WORK INSTRUCTIONS:
Your task is to retype, word for word, the lines from the start of the data through the line holding "right_side()". Do not include the pictures.

── DATASET EXTRACT ──

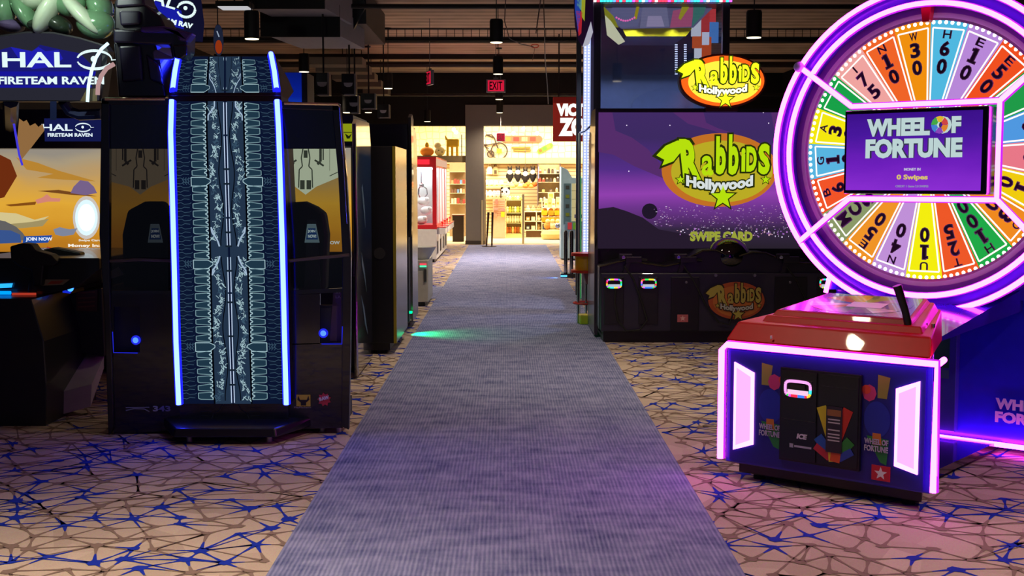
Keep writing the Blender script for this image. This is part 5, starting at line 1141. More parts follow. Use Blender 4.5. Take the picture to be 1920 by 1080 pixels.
    b = MB(em('#7c2018', .9)); b.box(0, w, 0, .15, zb_, zt_); b.mat(em('#5c1410', .8)); b.box(0, w, -.002, 0, Z(193, Ys), zt_); fb = b.build('sign_box', R)
    wm = em('#fff8f0', 1.25)
    x0 = X(1037, Ys)
    lettering(fb, 'VICTORY', X(1093, Ys) - x0, Z(206, Ys), X(1143, Ys) - X(1043, Ys), Z(194, Ys) - Z(218, Ys), -.01, wm, bold=.07)
    lettering(fb, 'ZONE', X(1093, Ys) - x0, Z(238, Ys), X(1139, Ys) - X(1047, Ys), Z(221, Ys) - Z(256, Ys), -.01, wm, bold=.07)
    b = MB(DGREY); b.cyl((.1, .07, zt_), (.1, .07, 4.05), .012); b.cyl((w - .1, .07, zt_), (w - .1, .07, 4.05), .012); b.build('hanger', R)
right_side()

# ------------------------------------------------------------------ exit signs
def exit_sign(name_lbl, px, py, Y, w, h, top, side=False, rz=0.):
    R = thing('exit_sign', name_lbl, 'sign', (X(px, Y), Y, Z(py, Y)), rz)
    b = MB(mat('#8a8890', .4)); b.box(-w / 2, w / 2, -.02, .03, -h / 2, h / 2); b.build('housing', R, bevel=.008)
    f = MB(em('#c81838', 1.1)); f.box(-w * .42, w * .42, -.024, -.02, -h * .42, h * .42); f = f.build('lit_face', R)
    lettering(f, 'EXIT', 0, 0, w * .66, h * .66, -.028, em('#ff8090', 1.4) if False else mat('#200408'), bold=.02)
    b = MB(mat('#707078')); b.box(-.04, .04, -.01, .02, h / 2, h / 2 + .03); b.cyl((0, 0, h / 2), (0, 0, top - R.location.z), .006, n=6); b.build('hanger', R)
exit_sign('lit red exit sign hanging in the middle of the hall over the path', 930, 161, 20.9, .32, .21, 4.05)
exit_sign('small lit red exit sign hanging in front of the shop wall above the bicycle', 939, 257, 29.4, .21, .20, 4.05)
exit_sign('red exit sign seen edge on, hanging left of the middle', 807, 146, 20.0, .30, .23, 4.05, rz=math.radians(-72))

# ------------------------------------------------------------------ things under the ceiling
def ceiling_items():
    bm = mat('#0a0a0c', .7); pipe = mat('#17110f', .6)
    for k, (py, zz, r, lb) in enumerate(((12, 3.7, .03, 'nearest dark sprinkler pipe crossing under the ceiling'), (121, 3.75, .055, 'black conduit pipe crossing the ceiling beyond the truss'), (178, 3.35, .03, 'low dark pipe crossing in front of the storefront wall'))):
        p = G(952, py, zz); tag(MB(pipe).cyl((-5.9, p.y, zz), (6.4, p.y, zz), r, n=8).build('ceiling_pipe'), lb, 'pipe', 'dark pipes under the ceiling')
    p = G(952, 72, 3.65); R = thing('ceiling_truss', 'dark open truss with conduits crossing the ceiling behind the nearest pendant', 'truss', (0, p.y, 3.65))
    b = MB(bm); b.box(-5.9, 6.4, -.02, .02, -.04, 0); b.build('bottom_chord', R); b = MB(bm); b.box(-5.9, 6.4, -.02, .02, .13, .15); b.build('top_chord', R)
    wb = MB(bm); x = -5.8
    while x < 6.2: wb.cyl((x, 0, -.02), (x, 0, .14), .005, n=5); x += .125
    wb.build('web_bars', R)['kind'] = 'stuff'
    for k, y in enumerate((22.5, 25.5)): tag(MB(mat('#1c1512', .7)).box(-5.9, 6.4, y, y + .07, 3.95, 4.05).build('roof_beam'), 'dark roof beam crossing the ceiling, %s of the two' % ('nearer', 'farther')[k], 'beam', 'roof beams')
    # ducts over the booth
    gm = mat('#9a9aa4', .6)
    for k, (a, b_, Y, lb) in enumerate((((480, -30), (612, 15), 14.5, 'large grey ceiling duct panel, nearest at the top left'), ((510, 19), (640, 48), 15.5, 'large grey ceiling duct panel under the nearest one'))):
        p = W(a[0], a[1], Y); q = W(b_[0], b_[1], Y); R = thing('ceiling_duct', lb, 'duct', ((p.x + q.x) / 2, Y, 3.5 - .2 * k)); w = (q.x - p.x) / 2
        mb = MB(gm); mb.hexa([(-w - .1, -.1, -.02), (w - .05, -.1, -.02), (w + .1, 1.6, -.02), (-w + .1, 1.6, -.02), (-w - .1, -.1, .3), (w - .05, -.1, .3), (w + .1, 1.6, .3), (-w + .1, 1.6, .3)]); mb.build('duct_body', R)
        mb = MB(bm); mb.box(-w - .12, w, -.14, -.1, -.06, .32); mb.build('flange', R)
        for x in (-w * .6, w * .6): MB(bm).cyl((x, .8, .3), (x, .8, 4.05 - R.location.z), .008, n=5).build('hanger', R)
    p = W(665, 30, 16.5); R = thing('ceiling_duct', 'dark branching duct elbow hanging between the big ducts and the brown ceiling', 'duct', (p.x, 16.5, p.z))
    mb = MB(mat('#25262a', .5, .3)); mb.box(-.35, .15, 0, 2.5, -.1, .35); mb.prism([(-.4, .0), (-.1, -.35), (.15, .1), (.1, .3), (-.4, .3)], -.1, 0); mb.build('duct_body', R); MB(bm).cyl((-.1, 1, .3), (-.1, 1, 4.05 - p.z), .01, n=5).build('hanger', R)
    for k in range(5):
        a = W(640 + k * 18, 118 + k * 14, 22.6 + k); R = thing('grey_duct_panel', 'pale duct section, %s in the row receding left of the exit signs' % ORD[k], 'duct', tuple(a), group='pale duct sections on the left')
        mb = MB(mat('#6a665c', .5)); s_ = .75 - k * .10; mb.box(-s_, s_ * .5, -.05, .6, -.03, .10); mb.build('duct_body', R); MB(bm).cyl((0, .2, .1), (0, .2, 4.05 - a.z), .008, n=5).build('hanger', R)
    # black framed boxes
    for k, (x0, y0, x1, y1, Y) in enumerate(((592, 136, 616, 178, 15.), (640, 138, 666, 178, 16.5), (676, 175, 704, 204, 20.), (707, 196, 730, 221, 23.), (655, 178, 672, 212, 17.))):
        p, q = W(x0, y0, Y), W(x1, y1, Y); cx, cz = (p.x + q.x) / 2, (p.z + q.z) / 2; w, h = (q.x - p.x) / 2, (p.z - q.z) / 2
        R = thing('hanging_speaker', ('black hanging box speaker, nearest and leftmost of the row', 'black hanging box speaker with pale edge, second from the left', 'black hanging box speaker with pale edge right of the middle', 'farthest black hanging box speaker, lowest in the row', 'narrow black hanging box speaker below the second one')[k], 'speaker', (cx, Y, cz), group='hanging box speakers')
        b = MB(mat('#06070c', .4)); b.box(-w, w, 0, .25, -h, h); b.build('cabinet', R, bevel=.006)
        t = MB(mat('#8a8a90', .4)); t.box(w - .012, w + .008, -.006, .0, -h, h); t.box(-w * .6, w, -.006, 0, -h - .008, -h + .012); t.build('pale_edge', R)
        g = MB(mat('#a8a8b0', .4)); g.poly([(-.06, -.008, .02), (.06, -.008, .02), (.05, -.008, -.02), (.02, -.008, -.035), (-.02, -.008, -.035), (-.05, -.008, -.02)]); g.build('badge', R)
        MB(bm).cyl((0, .12, h), (0, .12, 4.05 - cz), .012, n=6).build('hanger', R)
    for k, (px, py, Y) in enumerate(((653, 211, 18.), (692, 211, 24.))):
        pendant(X(px, Y), Y, Z(py, Y), .07, .25, 'black can pendant %s the hanging box speakers' % ('under', 'just right of')[k], 12, spot=(k == 0))
    R = thing('linear_ceiling_light', 'flat white ceiling light panel at the top left above the booth', 'lamp', tuple(W(440, 14, 13.)))
    MB(em('#c8c8cc', .9)).box(-.15, .15, -.1, .14, -.01, .0).build('diffuser', R); b = MB(bm); b.box(-.17, .17, -.12, .16, 0, .05); b.cyl((0, 0, .05), (0, 0, 4.05 - W(440, 14, 13.).z), .01, n=5); b.build('housing', R)
    R = thing('oval_sign', 'thin blue and orange oval sign seen nearly edge on above the booth spine', 'sign', tuple(W(409, 75, 13.)))
    b = MB(em('#28304a', .5)); b.prism(ell(0, 0, .048, .16, 24), 0, .03); b.mat(em('#b04018', .6)); b.poly([(x, -.003, z) for x, z in ell(.005, -.07, .036, .07, 16)]); b.mat(em('#a8b8d0', .7)); b.line([(-.01, .09), (.012, .03)], .012, -.004); b.build('sign_face', R); MB(bm).cyl((0, 0, .15), (0, 0, 4.05 - W(409, 75, 13.).z), .006, n=5).build('hanger', R)
    Yb = 13.5; p, q = W(500, 136, Yb), W(576, 200, Yb); R = thing('blue_panel', 'plain glowing blue panel standing behind the booth at its upper right', 'panel', ((p.x + q.x) / 2, Yb, 0)); w = (q.x - p.x) / 2
    m = ramp_glow([(0, '#1848c0'), (.3, '#0c24a0'), (1, '#081a78')], 2, q.z, p.z, .75, .2, 1.5); b = MB(m); b.box(-w, w - .06, 0, .02, q.z - .1, p.z); b.build('lit_face', R); b = MB(mat('#1c2438')); b.box(-w, w, .02, .5, 0.0, p.z); b.build('body', R)
    # bare wires
    for k, pts in enumerate(([(1015, -10, 12), (1010, 25, 12.2), (1005, 62, 12.4)], [(1018, -60, 15), (1022, 112, 15), (1026, 160, 15), (1028, 195, 15)], [(948, 0, 14.2), (946, 40, 14.3), (955, 72, 14.5), (975, 82, 15), (1000, 88, 16)])):
        tag(MB(mat('#6a5a50', .6)).tube([W(a, b_, c) for a, b_, c in pts], .006, 5).build('loose_wire'), ('pale loose wire hanging at the top right of the pendants', 'pale loose wire hanging above the red sign', 'thin wire trailing from the nearest pendant to the truss')[k], 'wire', 'loose ceiling wires')
    p = W(1003, 86, 16.); R = thing('red_ring', 'small red ring hanging below the truss', 'hook', tuple(p)); MB(em('#a83020', .5)).tube([(.05 * math.cos(a), .0, .02 * math.sin(a)) for a in [i * PI / 6 for i in range(12)]], .006, 5, True).build('ring', R); MB(mat('#8a6a60')).cyl((.0, 0, -.02), (-.03, 0, -.18), .004, n=5).build('pull_cord', R)
ceiling_items()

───

CORRECT RESULT:
Keep writing the Blender script for this image. This is part 5, starting at line 1141. More parts follow. Use Blender 4.5. Take the picture to be 1920 by 1080 pixels.
    b = MB(em('#7c2018', .9)); b.box(0, w, 0, .15, zb_, zt_); b.mat(em('#5c1410', .8)); b.box(0, w, -.002, 0, Z(193, Ys), zt_); fb = b.build('sign_box', R)
    wm = em('#fff8f0', 1.25)
    x0 = X(1037, Ys)
    lettering(fb, 'VICTORY', X(1093, Ys) - x0, Z(206, Ys), X(1143, Ys) - X(1043, Ys), Z(194, Ys) - Z(218, Ys), -.01, wm, bold=.07)
    lettering(fb, 'ZONE', X(1093, Ys) - x0, Z(238, Ys), X(1139, Ys) - X(1047, Ys), Z(221, Ys) - Z(256, Ys), -.01, wm, bold=.07)
    b = MB(DGREY); b.cyl((.1, .07, zt_), (.1, .07, 4.05), .012); b.cyl((w - .1, .07, zt_), (w - .1, .07, 4.05), .012); b.build('hanger', R)
right_side()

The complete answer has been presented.